Mr Ennin said things changed quickly in the sector, a situation which required constant innovation and huge investment, “therefore we place premium on human resource development through our institutions of higher learning to drive the change.”

He added that the industry required highly skilled human resources, hence such investments in equipment and installations without the corresponding skills to operate them would amount to nothing,” he said.

Mr Ennin indicated that his company was committed to supporting training institutions to develop the needed human resource for the management of the country’s environmental waste and other such services.

Innovation, excellence

For his part, the Vice-Chancellor of TTU, Rev. Prof. Frank Eshun, said such collaborations would help the technical university to achieve its vision of becoming a world-class technical university recognised for excellence, innovation and societal relevance.

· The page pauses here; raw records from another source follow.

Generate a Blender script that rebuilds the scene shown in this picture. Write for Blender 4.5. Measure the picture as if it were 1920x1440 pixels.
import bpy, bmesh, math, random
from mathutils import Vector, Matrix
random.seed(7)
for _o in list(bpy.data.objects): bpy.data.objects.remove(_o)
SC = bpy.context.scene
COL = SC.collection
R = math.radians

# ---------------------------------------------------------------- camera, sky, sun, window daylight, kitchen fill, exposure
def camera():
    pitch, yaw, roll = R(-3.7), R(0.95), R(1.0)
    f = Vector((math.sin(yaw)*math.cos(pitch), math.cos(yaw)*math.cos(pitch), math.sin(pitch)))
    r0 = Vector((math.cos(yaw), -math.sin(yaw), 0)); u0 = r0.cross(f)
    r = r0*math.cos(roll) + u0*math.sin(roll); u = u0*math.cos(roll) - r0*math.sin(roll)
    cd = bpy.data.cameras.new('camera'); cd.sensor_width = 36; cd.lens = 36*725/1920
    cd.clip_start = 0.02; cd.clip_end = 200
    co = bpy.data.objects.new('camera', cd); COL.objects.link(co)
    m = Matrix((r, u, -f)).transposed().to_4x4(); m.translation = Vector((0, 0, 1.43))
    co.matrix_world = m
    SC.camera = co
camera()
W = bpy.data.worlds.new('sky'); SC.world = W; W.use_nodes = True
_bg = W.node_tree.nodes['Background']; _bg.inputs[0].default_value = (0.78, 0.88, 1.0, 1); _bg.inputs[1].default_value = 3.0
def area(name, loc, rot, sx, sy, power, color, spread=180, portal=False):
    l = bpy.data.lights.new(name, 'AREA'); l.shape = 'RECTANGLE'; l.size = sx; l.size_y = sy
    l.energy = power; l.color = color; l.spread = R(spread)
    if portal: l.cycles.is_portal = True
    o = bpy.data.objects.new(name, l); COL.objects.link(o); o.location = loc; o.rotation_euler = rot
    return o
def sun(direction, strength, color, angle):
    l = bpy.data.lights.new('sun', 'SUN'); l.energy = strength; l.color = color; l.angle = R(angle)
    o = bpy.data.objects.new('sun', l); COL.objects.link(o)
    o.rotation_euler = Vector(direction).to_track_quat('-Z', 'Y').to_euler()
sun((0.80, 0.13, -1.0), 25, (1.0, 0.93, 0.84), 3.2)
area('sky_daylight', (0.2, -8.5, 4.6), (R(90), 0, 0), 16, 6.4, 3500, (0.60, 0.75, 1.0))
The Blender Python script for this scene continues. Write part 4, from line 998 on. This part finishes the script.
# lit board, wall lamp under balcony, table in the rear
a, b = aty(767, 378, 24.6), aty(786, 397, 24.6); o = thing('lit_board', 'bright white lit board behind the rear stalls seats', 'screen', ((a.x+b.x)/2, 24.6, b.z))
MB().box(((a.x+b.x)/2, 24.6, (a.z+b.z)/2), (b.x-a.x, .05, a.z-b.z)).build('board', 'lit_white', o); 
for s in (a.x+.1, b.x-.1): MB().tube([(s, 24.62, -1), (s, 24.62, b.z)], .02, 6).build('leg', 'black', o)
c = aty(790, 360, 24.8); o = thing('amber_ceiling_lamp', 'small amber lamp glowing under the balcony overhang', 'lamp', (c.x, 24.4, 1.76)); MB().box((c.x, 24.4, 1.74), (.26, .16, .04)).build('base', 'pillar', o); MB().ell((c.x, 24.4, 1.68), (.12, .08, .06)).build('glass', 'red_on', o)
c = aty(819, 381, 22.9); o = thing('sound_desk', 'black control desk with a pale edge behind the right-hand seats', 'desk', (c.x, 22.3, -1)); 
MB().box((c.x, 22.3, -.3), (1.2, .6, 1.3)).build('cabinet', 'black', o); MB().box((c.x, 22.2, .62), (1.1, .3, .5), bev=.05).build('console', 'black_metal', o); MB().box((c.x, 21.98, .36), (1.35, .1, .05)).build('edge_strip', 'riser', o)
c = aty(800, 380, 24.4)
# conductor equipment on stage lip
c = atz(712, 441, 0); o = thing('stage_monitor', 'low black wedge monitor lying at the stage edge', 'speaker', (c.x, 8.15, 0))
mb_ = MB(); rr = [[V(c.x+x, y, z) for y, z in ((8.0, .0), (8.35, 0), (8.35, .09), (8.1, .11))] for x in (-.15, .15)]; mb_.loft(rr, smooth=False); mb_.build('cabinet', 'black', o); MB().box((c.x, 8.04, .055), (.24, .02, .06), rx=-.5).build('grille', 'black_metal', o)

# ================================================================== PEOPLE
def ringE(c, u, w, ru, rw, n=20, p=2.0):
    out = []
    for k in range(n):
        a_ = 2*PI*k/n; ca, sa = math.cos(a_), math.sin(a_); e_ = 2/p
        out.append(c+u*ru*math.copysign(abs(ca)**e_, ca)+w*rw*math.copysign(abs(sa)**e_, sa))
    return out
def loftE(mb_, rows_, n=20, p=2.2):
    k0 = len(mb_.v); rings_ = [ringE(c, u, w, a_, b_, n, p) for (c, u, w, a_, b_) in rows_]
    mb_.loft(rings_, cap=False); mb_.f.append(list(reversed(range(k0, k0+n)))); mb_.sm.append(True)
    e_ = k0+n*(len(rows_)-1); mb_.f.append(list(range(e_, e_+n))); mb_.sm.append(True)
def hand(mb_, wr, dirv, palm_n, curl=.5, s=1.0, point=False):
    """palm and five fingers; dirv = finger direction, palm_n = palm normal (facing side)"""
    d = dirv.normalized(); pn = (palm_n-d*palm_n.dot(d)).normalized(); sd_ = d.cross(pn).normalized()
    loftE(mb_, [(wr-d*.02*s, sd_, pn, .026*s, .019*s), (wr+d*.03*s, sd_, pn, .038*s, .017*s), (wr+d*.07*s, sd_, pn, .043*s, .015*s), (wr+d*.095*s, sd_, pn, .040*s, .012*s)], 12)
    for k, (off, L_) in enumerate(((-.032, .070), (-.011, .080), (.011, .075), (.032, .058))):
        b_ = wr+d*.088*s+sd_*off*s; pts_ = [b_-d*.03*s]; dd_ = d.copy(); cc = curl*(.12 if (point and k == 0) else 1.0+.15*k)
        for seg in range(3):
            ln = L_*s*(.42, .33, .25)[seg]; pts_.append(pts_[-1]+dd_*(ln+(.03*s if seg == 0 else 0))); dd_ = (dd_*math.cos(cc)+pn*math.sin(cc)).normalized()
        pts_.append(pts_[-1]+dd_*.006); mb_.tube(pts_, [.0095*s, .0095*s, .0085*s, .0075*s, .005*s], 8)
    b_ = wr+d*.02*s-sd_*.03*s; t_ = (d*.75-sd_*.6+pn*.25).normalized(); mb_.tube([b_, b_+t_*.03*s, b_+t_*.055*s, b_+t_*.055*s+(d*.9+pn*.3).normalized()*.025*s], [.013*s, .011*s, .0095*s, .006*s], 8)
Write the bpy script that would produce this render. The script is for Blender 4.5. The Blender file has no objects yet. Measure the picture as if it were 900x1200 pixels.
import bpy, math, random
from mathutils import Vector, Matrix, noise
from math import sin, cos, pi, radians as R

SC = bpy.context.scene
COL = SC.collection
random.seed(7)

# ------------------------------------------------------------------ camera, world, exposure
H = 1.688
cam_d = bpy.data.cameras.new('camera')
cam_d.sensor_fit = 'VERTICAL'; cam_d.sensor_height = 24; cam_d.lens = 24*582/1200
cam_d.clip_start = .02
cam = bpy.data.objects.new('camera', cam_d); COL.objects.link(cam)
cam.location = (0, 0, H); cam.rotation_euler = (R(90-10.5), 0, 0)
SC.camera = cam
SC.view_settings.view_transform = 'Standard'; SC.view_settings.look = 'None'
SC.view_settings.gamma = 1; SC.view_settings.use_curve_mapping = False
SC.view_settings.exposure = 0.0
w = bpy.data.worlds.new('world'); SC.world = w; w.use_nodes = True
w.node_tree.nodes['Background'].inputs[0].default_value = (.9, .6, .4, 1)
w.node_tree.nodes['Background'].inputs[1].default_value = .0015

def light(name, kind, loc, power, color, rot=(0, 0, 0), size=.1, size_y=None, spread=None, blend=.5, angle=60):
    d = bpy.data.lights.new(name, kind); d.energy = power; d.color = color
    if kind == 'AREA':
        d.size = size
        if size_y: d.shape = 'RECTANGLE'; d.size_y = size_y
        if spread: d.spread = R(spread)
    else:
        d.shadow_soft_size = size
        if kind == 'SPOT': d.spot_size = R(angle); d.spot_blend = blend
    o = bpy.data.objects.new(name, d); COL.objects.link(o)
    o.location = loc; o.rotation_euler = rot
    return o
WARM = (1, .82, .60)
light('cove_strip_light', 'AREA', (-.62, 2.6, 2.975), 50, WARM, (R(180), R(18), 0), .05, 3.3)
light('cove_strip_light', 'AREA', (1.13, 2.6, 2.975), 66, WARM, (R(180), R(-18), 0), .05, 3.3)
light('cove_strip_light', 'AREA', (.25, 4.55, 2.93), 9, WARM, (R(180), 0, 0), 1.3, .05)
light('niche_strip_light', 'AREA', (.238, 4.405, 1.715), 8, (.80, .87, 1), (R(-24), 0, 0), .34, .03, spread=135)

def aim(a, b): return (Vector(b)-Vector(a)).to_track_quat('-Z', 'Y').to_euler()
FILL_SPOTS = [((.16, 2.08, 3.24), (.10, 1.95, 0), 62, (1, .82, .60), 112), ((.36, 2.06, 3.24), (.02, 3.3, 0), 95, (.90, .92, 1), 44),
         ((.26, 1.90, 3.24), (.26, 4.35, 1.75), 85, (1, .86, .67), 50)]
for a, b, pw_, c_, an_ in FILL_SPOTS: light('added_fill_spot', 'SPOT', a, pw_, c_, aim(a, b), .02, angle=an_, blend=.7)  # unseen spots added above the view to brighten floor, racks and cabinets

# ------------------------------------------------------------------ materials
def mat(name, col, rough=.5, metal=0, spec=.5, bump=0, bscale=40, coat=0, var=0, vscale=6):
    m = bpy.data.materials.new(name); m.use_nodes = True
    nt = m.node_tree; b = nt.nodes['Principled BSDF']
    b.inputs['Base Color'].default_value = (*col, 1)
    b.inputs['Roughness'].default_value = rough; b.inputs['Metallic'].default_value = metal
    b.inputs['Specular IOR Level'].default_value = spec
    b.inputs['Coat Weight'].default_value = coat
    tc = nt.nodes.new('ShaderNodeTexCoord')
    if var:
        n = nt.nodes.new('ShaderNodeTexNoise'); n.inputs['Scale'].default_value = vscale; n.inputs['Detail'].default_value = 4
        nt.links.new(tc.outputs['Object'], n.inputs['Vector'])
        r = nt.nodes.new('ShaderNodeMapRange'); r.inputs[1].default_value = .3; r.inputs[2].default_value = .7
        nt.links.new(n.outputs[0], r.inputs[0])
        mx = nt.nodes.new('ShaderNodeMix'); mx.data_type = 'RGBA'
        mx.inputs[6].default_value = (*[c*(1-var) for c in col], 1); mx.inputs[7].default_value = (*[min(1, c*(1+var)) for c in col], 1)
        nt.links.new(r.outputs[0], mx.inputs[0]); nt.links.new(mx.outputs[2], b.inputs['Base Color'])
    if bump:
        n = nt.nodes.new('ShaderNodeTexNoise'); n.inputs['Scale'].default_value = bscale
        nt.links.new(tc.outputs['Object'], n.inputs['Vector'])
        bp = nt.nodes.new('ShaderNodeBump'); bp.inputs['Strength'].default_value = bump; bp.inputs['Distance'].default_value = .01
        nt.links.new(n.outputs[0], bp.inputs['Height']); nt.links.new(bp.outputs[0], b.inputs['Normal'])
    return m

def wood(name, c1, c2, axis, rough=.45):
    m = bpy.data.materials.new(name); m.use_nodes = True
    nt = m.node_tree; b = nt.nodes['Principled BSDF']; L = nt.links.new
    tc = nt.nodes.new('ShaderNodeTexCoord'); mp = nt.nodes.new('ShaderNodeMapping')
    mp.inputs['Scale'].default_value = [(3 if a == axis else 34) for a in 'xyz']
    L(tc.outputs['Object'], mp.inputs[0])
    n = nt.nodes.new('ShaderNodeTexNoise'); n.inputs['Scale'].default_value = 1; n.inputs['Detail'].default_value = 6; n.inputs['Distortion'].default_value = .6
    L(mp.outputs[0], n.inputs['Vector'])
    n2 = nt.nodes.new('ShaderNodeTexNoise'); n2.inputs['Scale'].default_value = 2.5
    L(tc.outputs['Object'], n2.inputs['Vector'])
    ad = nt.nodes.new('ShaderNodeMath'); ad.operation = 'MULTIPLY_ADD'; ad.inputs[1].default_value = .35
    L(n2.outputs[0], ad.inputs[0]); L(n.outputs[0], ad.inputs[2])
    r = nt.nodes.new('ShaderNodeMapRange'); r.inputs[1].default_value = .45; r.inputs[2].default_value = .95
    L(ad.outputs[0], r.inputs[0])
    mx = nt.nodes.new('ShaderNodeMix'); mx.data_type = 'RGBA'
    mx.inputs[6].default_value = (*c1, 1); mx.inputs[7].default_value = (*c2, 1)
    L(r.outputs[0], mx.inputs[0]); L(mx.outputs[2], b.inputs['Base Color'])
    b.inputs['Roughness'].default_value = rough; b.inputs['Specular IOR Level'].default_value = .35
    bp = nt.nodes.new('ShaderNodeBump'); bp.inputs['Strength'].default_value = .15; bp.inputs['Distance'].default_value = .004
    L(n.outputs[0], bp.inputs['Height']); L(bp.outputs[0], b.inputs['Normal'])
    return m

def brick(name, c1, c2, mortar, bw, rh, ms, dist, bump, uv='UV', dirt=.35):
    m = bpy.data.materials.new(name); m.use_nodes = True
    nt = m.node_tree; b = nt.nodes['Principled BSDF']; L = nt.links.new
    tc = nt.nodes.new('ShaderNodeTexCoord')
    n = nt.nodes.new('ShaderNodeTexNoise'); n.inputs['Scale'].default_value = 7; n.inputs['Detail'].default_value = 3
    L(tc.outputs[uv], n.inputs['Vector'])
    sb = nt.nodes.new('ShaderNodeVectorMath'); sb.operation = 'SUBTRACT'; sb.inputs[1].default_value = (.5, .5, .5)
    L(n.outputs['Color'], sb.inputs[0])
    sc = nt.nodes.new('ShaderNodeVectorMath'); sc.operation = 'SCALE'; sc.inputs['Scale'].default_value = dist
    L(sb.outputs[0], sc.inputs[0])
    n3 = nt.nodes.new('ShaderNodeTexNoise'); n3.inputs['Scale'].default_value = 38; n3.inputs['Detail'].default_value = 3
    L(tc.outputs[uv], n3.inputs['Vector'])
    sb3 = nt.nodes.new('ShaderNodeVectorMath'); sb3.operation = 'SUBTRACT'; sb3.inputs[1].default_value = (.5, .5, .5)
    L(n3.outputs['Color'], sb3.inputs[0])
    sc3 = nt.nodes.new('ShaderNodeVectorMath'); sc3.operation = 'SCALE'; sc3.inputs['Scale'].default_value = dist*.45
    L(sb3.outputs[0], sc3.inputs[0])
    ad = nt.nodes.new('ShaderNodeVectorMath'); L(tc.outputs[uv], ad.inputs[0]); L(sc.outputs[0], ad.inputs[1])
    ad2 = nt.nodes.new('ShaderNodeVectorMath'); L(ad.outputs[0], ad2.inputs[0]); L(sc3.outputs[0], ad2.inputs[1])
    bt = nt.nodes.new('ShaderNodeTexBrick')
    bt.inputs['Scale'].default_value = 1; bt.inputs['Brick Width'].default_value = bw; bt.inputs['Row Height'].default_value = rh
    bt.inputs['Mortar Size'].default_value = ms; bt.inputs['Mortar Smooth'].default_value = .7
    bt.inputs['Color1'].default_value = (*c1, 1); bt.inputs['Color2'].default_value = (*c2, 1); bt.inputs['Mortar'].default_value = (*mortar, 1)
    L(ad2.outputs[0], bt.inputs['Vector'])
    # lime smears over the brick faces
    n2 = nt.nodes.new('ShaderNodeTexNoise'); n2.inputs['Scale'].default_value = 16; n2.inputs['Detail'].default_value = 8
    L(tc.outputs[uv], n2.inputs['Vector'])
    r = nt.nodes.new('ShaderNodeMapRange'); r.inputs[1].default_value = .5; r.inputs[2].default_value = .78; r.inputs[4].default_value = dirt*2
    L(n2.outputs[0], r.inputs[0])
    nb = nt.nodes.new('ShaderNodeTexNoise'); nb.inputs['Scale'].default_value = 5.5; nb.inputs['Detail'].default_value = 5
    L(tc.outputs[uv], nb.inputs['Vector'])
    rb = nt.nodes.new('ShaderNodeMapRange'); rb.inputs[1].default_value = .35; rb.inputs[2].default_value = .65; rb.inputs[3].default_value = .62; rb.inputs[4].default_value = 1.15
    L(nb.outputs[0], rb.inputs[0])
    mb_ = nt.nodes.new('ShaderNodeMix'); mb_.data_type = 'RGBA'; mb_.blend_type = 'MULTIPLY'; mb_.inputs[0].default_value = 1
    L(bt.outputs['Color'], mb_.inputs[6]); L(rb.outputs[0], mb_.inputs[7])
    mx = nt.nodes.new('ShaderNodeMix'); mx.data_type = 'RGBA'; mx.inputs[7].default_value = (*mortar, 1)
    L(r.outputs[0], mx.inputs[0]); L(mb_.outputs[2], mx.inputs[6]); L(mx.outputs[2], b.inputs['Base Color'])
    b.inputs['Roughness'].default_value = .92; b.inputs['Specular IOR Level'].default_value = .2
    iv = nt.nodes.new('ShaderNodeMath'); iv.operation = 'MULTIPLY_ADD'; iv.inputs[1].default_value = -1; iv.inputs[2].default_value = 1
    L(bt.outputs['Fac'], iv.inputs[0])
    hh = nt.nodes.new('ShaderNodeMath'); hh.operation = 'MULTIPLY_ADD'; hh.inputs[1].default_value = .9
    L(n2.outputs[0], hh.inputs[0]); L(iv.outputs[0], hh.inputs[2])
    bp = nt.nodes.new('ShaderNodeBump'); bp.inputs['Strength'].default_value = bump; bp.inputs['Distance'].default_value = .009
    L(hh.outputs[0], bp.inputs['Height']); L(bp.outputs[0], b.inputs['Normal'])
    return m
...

The university, he said, was also committed to the provision of higher education in the engineering, science and technology-based disciplines; technical and vocational programmes as well as applied arts and related disciplines.

The Vice-Chancellor said modern society was characterised by constant changes, therefore, the need to ensure that the university positioned itself to adapt quickly in order to remain relevant.

“Today, everything is academia and industry collaboration to ensure that we churn out products that are relevant to present demands and readily employable.

Therefore, we find the collaboration with Zeal Environmental Technologies as very important and strategic,” Rev. Prof. Eshun said.

He said TTU had other collaborations for the training of its students in areas related to the oil and gas industry.